In this case, the clock_getres() decision is easy: we want to return the 'effective' resolution, not the 'theoretical' resolution. Thus an application programmer gets correct information about what granularity and accuracy to expect from the system.

What is much less obvious in both the 'hardware is low-res' and 'kernel wants to offer low-res' cases is the actual behavior of timers, and where and how to round time values to the 'effective' resolution of the clock.

For this we first need to see what types of expiries there exist for ktimers, and how rounding affects them. Ktimers have the following variants:

  • relative one-shot timers
  • absolute one-shot timers
  • relative interval timers
  • absolute interval timers

Interval timers can be led back to one-shot timers: they are a series of one-shot timers with the same interval. Relative one-shot timers can be handled identically to absolute one-shot timers after adding the relative expiry time to the current time of the respective clock.

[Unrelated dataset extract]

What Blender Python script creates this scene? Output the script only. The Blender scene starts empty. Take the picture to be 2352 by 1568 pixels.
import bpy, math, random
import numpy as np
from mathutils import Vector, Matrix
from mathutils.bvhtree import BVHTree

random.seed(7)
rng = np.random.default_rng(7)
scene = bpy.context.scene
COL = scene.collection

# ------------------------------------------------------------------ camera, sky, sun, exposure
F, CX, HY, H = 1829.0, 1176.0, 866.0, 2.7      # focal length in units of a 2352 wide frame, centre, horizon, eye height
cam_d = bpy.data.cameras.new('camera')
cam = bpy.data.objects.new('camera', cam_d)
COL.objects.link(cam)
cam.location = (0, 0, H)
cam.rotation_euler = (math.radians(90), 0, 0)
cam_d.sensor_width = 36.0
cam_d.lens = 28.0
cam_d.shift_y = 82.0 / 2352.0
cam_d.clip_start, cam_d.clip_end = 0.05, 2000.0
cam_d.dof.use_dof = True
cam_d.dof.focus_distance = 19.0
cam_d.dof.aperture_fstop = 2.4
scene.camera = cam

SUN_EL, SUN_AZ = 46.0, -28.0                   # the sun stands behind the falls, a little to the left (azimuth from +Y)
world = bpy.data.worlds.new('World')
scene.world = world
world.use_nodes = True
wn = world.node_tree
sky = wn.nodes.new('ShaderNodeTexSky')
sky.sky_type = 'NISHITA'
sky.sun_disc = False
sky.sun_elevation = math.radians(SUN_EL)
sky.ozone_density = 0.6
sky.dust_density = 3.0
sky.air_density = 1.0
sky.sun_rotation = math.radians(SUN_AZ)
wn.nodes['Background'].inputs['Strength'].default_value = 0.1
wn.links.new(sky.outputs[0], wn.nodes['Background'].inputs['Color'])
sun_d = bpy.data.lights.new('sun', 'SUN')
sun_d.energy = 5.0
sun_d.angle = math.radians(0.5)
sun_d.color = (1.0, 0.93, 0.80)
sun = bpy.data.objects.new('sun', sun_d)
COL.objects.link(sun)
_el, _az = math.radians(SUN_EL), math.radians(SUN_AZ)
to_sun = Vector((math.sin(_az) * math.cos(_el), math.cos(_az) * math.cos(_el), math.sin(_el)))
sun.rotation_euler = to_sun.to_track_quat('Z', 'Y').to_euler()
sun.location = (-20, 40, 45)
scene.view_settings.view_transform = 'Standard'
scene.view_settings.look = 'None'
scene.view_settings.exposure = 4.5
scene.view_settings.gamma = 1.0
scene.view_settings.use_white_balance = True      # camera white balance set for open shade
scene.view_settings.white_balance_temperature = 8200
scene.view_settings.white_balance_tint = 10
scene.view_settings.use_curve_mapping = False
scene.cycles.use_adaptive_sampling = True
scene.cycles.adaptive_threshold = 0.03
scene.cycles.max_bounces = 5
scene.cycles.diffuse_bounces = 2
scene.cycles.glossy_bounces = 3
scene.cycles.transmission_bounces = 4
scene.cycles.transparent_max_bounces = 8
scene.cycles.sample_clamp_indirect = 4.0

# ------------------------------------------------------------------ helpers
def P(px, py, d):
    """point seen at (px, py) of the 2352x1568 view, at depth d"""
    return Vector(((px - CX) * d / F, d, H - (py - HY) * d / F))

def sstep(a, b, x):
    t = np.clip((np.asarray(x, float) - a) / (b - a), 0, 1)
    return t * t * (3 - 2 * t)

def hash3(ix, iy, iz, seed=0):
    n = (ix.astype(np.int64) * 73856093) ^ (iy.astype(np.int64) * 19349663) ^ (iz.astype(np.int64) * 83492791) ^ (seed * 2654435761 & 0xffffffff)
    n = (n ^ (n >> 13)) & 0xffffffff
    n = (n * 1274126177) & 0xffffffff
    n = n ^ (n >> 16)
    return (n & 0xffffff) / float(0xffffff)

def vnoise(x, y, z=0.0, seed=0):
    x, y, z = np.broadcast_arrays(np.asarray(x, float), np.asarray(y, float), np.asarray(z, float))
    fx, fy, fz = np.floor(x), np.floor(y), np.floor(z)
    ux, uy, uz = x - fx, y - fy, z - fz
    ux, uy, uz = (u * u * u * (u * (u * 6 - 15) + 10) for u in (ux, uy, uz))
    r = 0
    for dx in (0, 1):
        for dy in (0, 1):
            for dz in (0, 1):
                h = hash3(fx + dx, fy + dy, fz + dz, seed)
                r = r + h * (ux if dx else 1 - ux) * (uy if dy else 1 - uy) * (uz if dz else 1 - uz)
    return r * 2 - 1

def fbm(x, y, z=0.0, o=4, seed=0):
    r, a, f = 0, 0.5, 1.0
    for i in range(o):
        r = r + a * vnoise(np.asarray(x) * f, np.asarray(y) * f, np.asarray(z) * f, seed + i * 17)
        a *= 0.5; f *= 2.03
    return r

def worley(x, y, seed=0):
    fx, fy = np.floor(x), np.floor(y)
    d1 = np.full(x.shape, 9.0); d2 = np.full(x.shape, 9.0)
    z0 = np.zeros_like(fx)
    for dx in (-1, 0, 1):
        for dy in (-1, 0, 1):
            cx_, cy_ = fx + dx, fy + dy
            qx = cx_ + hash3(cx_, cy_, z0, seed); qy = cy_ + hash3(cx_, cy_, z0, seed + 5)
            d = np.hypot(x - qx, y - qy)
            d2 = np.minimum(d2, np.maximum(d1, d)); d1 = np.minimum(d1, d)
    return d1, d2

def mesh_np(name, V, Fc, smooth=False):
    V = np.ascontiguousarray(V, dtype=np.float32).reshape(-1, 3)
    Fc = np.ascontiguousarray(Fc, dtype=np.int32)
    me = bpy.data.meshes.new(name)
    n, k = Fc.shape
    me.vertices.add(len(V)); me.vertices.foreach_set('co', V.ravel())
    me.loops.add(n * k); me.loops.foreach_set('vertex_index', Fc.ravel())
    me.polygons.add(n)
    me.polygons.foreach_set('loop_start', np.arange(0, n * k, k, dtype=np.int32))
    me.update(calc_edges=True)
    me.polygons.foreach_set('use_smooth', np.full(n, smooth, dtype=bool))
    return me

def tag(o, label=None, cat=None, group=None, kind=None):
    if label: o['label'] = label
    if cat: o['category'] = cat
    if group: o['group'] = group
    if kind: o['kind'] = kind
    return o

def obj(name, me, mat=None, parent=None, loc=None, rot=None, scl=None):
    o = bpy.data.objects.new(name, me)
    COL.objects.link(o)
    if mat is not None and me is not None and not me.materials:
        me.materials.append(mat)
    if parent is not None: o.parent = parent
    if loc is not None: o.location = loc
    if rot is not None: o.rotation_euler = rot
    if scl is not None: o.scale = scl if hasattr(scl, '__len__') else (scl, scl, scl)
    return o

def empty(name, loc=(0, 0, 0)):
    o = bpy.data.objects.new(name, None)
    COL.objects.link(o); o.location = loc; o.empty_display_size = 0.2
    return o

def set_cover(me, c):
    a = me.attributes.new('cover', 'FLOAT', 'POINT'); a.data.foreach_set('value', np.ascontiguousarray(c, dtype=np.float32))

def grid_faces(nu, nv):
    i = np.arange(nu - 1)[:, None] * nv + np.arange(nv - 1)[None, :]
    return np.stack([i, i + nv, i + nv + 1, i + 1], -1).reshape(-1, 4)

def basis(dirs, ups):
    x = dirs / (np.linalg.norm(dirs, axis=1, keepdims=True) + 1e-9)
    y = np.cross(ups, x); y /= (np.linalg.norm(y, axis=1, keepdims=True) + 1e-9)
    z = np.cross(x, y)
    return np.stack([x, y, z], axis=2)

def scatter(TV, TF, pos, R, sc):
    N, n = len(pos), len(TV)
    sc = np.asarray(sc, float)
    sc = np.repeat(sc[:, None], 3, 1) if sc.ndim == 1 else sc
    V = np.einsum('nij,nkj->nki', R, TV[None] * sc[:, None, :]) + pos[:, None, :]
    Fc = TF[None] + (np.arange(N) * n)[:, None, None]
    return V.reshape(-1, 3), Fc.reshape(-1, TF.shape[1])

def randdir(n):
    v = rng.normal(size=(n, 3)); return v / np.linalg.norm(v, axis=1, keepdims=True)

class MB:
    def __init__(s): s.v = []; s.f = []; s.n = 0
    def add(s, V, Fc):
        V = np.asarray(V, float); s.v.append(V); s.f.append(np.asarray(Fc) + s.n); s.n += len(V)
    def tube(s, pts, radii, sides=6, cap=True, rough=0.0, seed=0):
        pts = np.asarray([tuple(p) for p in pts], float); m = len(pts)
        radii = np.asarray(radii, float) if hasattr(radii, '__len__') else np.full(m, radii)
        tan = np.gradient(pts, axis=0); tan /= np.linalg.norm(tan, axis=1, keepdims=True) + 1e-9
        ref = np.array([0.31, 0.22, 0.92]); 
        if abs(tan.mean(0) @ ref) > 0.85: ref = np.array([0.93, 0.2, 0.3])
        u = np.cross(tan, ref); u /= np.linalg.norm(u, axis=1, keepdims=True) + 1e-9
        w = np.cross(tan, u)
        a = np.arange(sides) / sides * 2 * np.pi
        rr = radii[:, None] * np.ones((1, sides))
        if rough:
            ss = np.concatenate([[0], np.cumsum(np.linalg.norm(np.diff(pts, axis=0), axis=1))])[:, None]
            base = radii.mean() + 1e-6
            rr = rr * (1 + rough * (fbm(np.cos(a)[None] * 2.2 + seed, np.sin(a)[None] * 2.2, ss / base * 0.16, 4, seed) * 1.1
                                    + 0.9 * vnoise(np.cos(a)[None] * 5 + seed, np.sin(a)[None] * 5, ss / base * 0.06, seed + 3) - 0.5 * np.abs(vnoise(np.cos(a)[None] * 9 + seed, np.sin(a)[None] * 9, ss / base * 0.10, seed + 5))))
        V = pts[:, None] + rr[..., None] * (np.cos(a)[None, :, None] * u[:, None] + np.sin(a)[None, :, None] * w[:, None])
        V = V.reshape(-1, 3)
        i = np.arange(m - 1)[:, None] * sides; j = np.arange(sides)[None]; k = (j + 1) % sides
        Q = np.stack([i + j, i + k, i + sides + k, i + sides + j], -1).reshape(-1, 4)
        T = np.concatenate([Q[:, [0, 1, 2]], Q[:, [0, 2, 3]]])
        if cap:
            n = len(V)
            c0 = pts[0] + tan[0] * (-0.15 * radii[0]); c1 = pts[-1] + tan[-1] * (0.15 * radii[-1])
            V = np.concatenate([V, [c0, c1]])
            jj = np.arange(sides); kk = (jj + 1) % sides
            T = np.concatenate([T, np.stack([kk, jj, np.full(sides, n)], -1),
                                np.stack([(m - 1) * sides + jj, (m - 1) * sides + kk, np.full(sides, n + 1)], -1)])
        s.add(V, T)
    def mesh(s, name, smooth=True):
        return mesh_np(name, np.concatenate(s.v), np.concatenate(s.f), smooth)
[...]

We picked to handle two cases of rounding:

  • the rounding of the absolute value of the first expiry time
  • the rounding of the timer interval

An alternative implementation would be to not round the interval and to implicitly round at every timer event, but it's not clear what the advantages would be from doing that. There are a couple of disadvantages:

  • the technique seems to contradict the standard's requirement that 'time values ... be rounded' (which the interval clearly is).
  • other OSs implement the rounding in the way we implemented it.
  • also, there is an application surprise factor, the 'do not round intervals' technique can lead to the following sample sequence of events:
    Interval: 1.7ms
    Resolution: 1ms
    Event timeline:
    2ms - 4ms - 6ms - 7ms - 9ms - 11ms - 12ms - 14ms - 16ms - 17ms ...
    this 2,2,1,2,2,1...msec 'unpredictable and uneven' relative distance of events could surprise applications.

(as a sidenote, current POSIX APIs could be extended with a method of periodic timers to have an 'average' frequency, where there is no rounding of the interval. No such API exists at the moment.)

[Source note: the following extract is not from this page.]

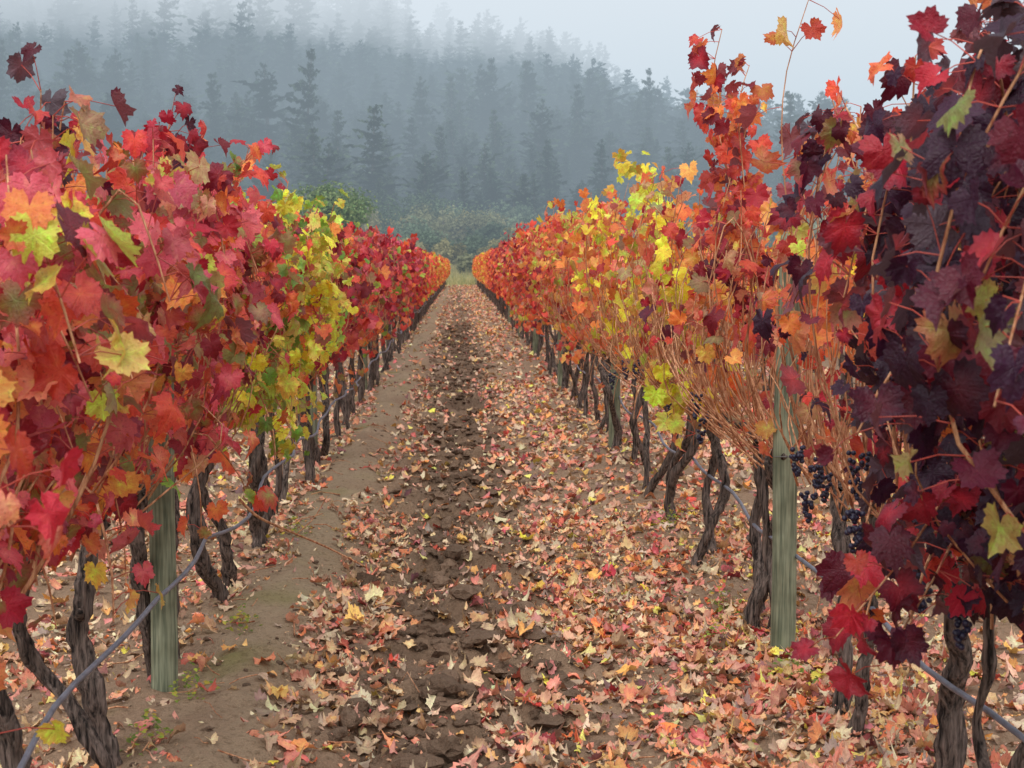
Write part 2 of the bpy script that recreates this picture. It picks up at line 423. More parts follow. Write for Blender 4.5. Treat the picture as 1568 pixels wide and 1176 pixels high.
mb.build('fallen_leaves', [M_dry])
mb = MB()
for i in range(520):
    x = rng.uniform(-1.6, 1.9); y = 2.7 + rng.random() ** 1.5 * 12; a = rng.random() * pi; L = rng.uniform(.05, .25)
    t = np.linspace(-.5, .5, 4); px = x + t * L * cos(a); py = y + t * L * sin(a)
    P = np.stack([px, py, gh(px, py) + .012 + rng.uniform(0, .01, 4)], 1)
    tube(mb, P, rng.uniform(.0015, .0035), 4, 0)
mb.build('fallen_twigs', [M_cane])

# ---------------------------------------------------------------- vines
def petioles(mb, A, B, r=.0014):
    n = len(A)
    if n == 0: return
    d = norm(B - A); s = norm(np.cross(d, np.array([.3, .2, 1.]))); u = np.cross(d, s)
    mid = (A + B) / 2 + np.array([0, 0, .008])
    ring = []
    for C, k in ((A, 1.3), (mid, 1), (B, .9)):
        for th in (0, 2.09, 4.19):
            ring.append(C + r * k * (cos(th) * s + sin(th) * u))
    V = np.stack(ring, 1)
    f = []
    for L in (0, 3):
        for j in range(3):
            f.append([L + j, L + (j + 1) % 3, L + 3 + (j + 1) % 3, L + 3 + j])
    F = (np.array(f)[None] + (np.arange(n) * 9)[:, None, None]).reshape(-1, 4)
    mb.add(V.reshape(-1, 3), F, 3)

def shoot_leaves(mb, P, side, tab, dens, tpl, smin, smax, W=None, petiole=True, latp=.9, lowthin=0.0):
    seg = np.linalg.norm(np.diff(P, axis=0), axis=1); L = seg.sum(); cum = np.concatenate([[0], np.cumsum(seg)])
    n = max(2, int(L / .060))
    s = np.linspace(.04, L, n) + rng.normal(0, .01, n)
    s = np.clip(s, 0, L)
    base = np.stack([np.interp(s, cum, P[:, k]) for k in range(3)], 1)
    rep = 1 + (rng.random(n) < latp) + (rng.random(n) < latp * .6)
    base = np.repeat(base, rep, axis=0)
    t_ = sstep(.8, 1.75, base[:, 2])
    base = base[rng.random(len(base)) < dens * (1 - lowthin * (1 - t_) + lowthin * .35 * t_)]
    n = len(base)
    if n == 0: return
    pd = norm(np.stack([side * rng.uniform(-.45, 1.0, n), rng.normal(-.12, .65, n), rng.uniform(-.25, .55, n)], 1))
    pl = rng.uniform(.05, .13, n)[:, None]
    O = base + pd * pl
    T = norm(pd * .45 + np.array([0, 0, -.85]) + rng.normal(0, .42, (n, 3)))
    Nn = norm(pd * 1.0 + np.array([side * .25, -.25, .45]) + rng.normal(0, .45, (n, 3)))
    if W is None:
        t = np.clip((base[:, 2] - .85) / 1.0, 0, 1).mean()
        W = rowpal(tab, base[:, 1].mean(), t)
    main = pick(W, 3)
    idx = np.where(rng.random(n) < .6, main[rng.integers(0, 3, n)], pick(W, n))
    c, e = leafcols(idx)
    S = rng.uniform(smin, smax, n) * np.where(rng.random(n) < .3, .6, 1)
    leaves(mb, O, T, Nn, S, c, e, tpl, 1.2, 0)
    if petiole: petioles(mb, base, O + T * S[:, None] * .02)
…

ktimers - testing and verification

We used the high-resolution timer subsystem ontop of ktimers to verify the ktimer implementation details in praxis, and we also ran the posix timer tests in order to ensure specification compliance.

The ktimer patch converts the following kernel functionality to use ktimers:

  • nanosleep
  • itimers
  • posix-timers

The conversion of nanosleep and posix-timers enabled the unification of nanosleep and clock_nanosleep.

The code was successfully compiled for the following platforms:
i386, x86_64, ARM, PPC, PPC64, IA64

The code was run-tested on the following platforms:
i386(UP/SMP), x86_64(UP/SMP), ARM, PPC

ktimers were also integrated into the -rt tree, along with a ktimers-based high-resolution timer implementation, so the ktimers code got a healthy amount of testing and use in practice.

Thomas Gleixner, Ingo Molnar


See also this excellent article on LWN for further information


ktimers high resolution patches

A ktimers high resolution timer implemtation is available which introduces a new abstraction layer for clock event sources to make high resolution timers less intrusive.
The clock event layer is also intended to be used for a clean implementation of dynamic ticks.
The patch consists of following pieces:

  • ktimers base patch
  • refactored version of John Stulzt timeofday rework
  • clock event abstraction layer
  • ktimers high resolution addons
  • i386 high resolution bits
Ports for PPC and ARM are work in progress and will be available soon.